┌──
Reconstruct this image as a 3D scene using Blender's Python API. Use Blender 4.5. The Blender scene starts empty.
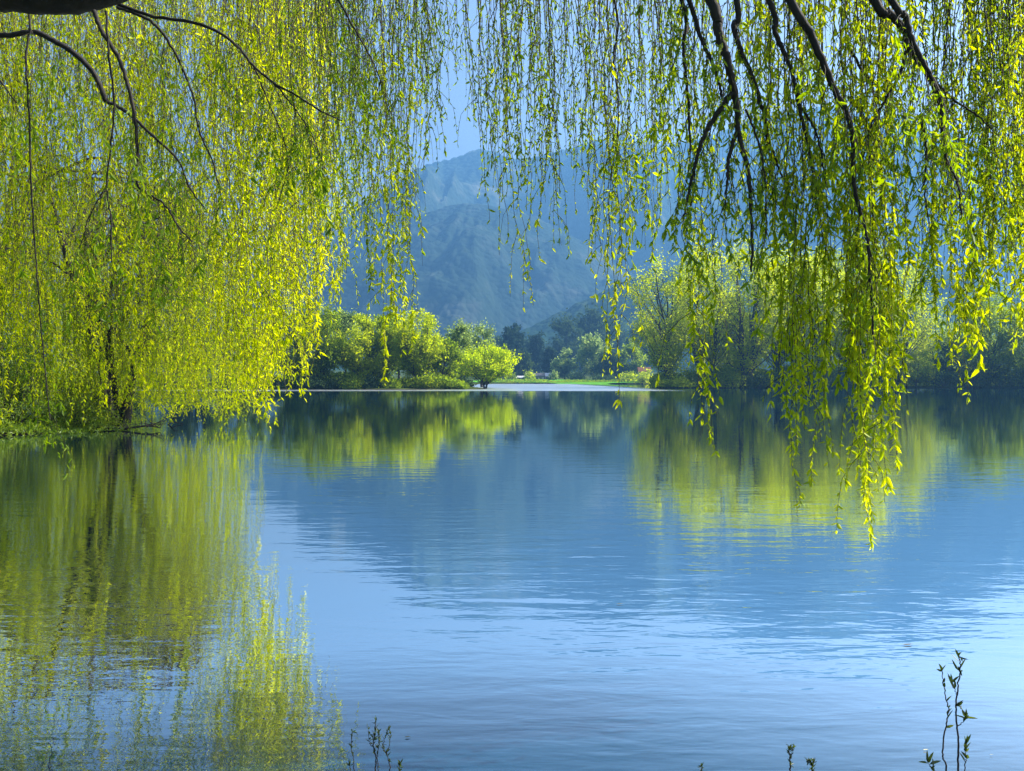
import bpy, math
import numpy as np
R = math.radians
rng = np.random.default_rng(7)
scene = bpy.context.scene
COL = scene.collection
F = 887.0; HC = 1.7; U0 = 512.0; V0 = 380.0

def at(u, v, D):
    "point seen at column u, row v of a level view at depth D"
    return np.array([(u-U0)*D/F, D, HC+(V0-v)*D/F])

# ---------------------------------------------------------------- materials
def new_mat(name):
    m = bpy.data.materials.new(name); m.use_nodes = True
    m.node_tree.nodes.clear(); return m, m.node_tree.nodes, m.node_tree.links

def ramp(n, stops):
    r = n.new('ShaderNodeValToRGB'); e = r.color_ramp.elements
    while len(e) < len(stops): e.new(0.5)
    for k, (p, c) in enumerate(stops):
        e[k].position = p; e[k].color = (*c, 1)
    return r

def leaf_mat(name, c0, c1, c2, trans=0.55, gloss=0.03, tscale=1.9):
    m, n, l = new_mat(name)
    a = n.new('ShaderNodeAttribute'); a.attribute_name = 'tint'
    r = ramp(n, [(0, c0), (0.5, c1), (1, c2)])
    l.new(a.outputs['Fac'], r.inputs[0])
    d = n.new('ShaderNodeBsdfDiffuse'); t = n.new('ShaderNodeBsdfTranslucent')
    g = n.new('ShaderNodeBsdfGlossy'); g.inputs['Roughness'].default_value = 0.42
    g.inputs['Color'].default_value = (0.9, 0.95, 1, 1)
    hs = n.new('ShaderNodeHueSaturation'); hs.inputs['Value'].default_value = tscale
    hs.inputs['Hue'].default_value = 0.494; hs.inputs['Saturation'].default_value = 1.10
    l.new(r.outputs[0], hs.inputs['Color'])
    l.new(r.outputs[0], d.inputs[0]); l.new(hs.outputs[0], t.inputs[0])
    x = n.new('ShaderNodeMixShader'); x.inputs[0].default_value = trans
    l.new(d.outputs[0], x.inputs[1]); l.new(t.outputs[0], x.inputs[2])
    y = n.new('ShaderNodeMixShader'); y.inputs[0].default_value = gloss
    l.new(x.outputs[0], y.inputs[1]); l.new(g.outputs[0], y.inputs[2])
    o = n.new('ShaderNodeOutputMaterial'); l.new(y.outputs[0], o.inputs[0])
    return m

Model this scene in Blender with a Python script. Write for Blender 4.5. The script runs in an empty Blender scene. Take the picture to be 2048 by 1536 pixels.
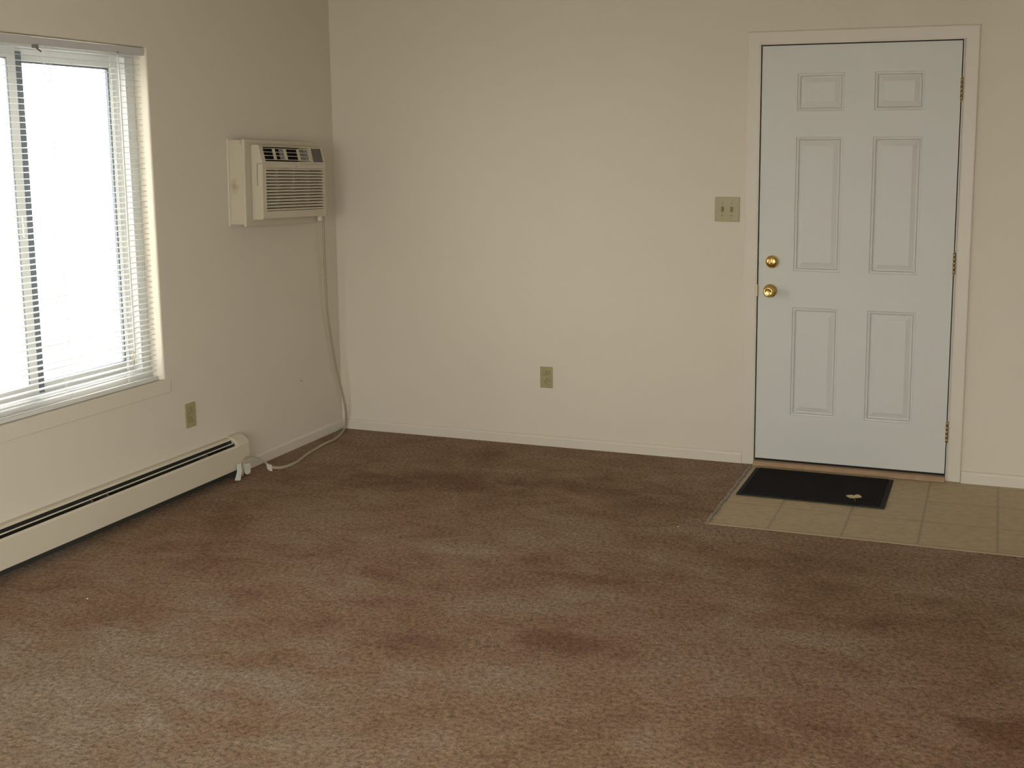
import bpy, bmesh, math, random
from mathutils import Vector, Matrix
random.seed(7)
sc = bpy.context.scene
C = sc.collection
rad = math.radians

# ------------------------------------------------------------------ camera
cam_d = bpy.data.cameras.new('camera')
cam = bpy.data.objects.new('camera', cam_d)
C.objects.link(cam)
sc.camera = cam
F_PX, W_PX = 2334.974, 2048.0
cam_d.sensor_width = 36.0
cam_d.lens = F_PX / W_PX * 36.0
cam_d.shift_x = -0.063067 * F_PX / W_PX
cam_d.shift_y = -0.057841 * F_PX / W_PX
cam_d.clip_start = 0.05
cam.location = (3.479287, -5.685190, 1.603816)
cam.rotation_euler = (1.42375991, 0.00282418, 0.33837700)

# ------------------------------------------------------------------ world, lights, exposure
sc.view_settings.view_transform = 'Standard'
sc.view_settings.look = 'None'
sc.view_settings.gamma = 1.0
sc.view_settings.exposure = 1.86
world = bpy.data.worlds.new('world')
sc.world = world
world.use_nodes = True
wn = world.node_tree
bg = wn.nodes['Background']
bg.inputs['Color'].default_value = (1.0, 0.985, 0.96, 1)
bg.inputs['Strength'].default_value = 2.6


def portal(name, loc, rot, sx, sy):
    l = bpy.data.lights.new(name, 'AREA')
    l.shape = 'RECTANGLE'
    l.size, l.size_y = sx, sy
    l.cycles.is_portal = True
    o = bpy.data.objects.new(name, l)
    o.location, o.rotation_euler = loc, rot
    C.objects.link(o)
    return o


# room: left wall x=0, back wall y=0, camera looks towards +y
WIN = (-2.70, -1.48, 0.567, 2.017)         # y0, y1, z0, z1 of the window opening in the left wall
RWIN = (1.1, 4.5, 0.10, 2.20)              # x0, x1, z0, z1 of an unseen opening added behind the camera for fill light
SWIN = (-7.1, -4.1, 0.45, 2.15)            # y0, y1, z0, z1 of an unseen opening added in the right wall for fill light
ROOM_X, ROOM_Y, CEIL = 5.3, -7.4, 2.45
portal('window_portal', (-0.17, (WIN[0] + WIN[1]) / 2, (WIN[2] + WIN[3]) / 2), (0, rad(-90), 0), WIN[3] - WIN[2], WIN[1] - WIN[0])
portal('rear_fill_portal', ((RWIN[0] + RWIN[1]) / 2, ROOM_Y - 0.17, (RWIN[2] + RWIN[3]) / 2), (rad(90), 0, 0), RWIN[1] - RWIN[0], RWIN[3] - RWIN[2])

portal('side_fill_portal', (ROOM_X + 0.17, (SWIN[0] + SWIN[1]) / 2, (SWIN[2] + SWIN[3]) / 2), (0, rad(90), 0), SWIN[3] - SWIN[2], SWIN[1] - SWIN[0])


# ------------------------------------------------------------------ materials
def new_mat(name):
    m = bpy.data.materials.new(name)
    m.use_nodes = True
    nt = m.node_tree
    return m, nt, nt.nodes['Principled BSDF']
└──
◆ WORK INSTRUCTIONS ◆
Extract, without any images, the part of the material above that opens with the line containing "Model this scene" and closes with the line containing "rad = math.radians", both lines included.

◆ SOLUTION TO THE PROBLEM ◆
Model this scene in Blender with a Python script. Write for Blender 4.5. The script runs in an empty Blender scene. Take the picture to be 2048 by 1536 pixels.
import bpy, bmesh, math, random
from mathutils import Vector, Matrix
random.seed(7)
sc = bpy.context.scene
C = sc.collection
rad = math.radians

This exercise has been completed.